А дальше — война, легкая еще поначалу, в июле, эвакуация в Киров — в плацкартных вагонах. Отец же оставался в Ленинграде, с последующей блокадой и голодом. До нас в Кирове доходили слухи о голоде в Ленинграде (какой может быть голод, — думал я, — когда во всех витринах стоят пирамиды консервных банок, пусть возьмут; что Ленинграду при 125-граммовой норме хлеба нужен был целый эшелон муки в день, который неоткуда было взять, мы не понимали).
Почта, как ни странно, доставляла все письма в Ленинград и обратно, но пачками, с перерывами, и мы с братом приписали своей рукой: открой диван, там в игрушках конфеты. И когда отец через Ладожское озеро был эвакуирован в тот же Киров изможденным дистрофиком, мы спросили его про конфеты. Он отмахнулся: “Да я и не обратил внимания на детский лепет”. Было обидно…
Но это был уже март—апрель 42 года. А до того был январь и Новый 42 год. Все ждали новогоднего выступления Сталина с какими-то решительными и решающими словами о скорой победе, тем более, что разгром фашистов под Москвой уже свершился. Но в полночь выступил Калинин, перечислил наши победы. Кроме Москвы это были отвоеванные у немцев Ростов и Тихвин (последнее напрямую касалось и Ленинграда), 42 год он объявил годом нашей победы. В дальнейшем уже все трое лидеров антигитлеровской коалиции дружно объявили 43 год, потом уже 44-й — годом окончания войны и победы …

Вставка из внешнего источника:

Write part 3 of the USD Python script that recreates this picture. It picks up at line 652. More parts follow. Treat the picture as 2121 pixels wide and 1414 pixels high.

О домашних новогодних елках в эвакуации не было и речи. После обвальной московской эвакуации в каждой комнате коммунальных квартир и частных домов проживало по 2 — 3 семьи, практически без электричества, при коптилках. В школах, в немногих оставшихся у них зданиях, учились в 4 смены. Электричество там было, но каждый класс собирал деньги на лампочку и владел ею, вворачивая на свои 4 урока, и дежурный потом забирал ее с собой…
И все-таки елка была! В городском театре весь январь, тоже в 2–3 смены, шел праздник новогодней елки, для эвакуированных детей в первую очередь, с подарками от Деда Мороза — те же конфеты, яблоки и печенье, но они, как и елка сама, имели совсем другую цену в затемненной, тоже голодной и переполненной Вятке…
Потом был второй акт эвакуации — Сибирь, Красноярск (дальше уже не эвакуировали — Восточная Сибирь оставалась в резерве на случай войны с Японией), где мы провели 2 года. Там в 43-м году мы встретили новую волну ленинградской эвакуации. Большие группы людей, переживших блокаду, были в начале 42-го эвакуированы в глубокий тыл — на курорты Северного Кавказа, а там, не успев еще придти в себя, попали в оккупацию. К счастью, для них, она была недолгой, и их не успели посадить в автомашины-душегубки, как раз там успешно испытывавшиеся оккупантами. После освобождения — новая эвакуация. И вот война дошла еще только до половины, а эти невоенные люди, преимущественно женщины и дети, пережили уже все 5 кругов ада — голод, блокаду, оккупацию и две эвакуации …
Уже в 44-м началось обратное движение. Мы снова ненадолго оказались в Кирове. Там в это время вербовалась рабочая сила для опустевших военных заводов Ленинграда. Мать завербовалась и с нами, двумя детьми, вернулась летом 44-го в полупустой Ленинград. Там она в итоге проработала начальником производства на фанерном заводе, причем это тоже было наполовину оборонное предприятие, поставлявшее авиационную фанеру и так называемую дельтадревесину для самолетов. Отец вернулся годом позже с Лесотехнической академией, где он проработал в общей сложности 49 лет.
Ленинград с конца войны снабжался лучше, чем любой другой город, в каждой школе была столовая с полноценным обедом по абонементам для всех школьников. В канун Нового 45-го года и в школе, и в домах появились елки. У нас — тоже. Достали игрушки — латвийские конфеты лежали как новенькие. Конечно, они пригодились и в этом, военном еще году. Но каким же, так и неиспользованным богатством, были бы они в дни голода и блокады!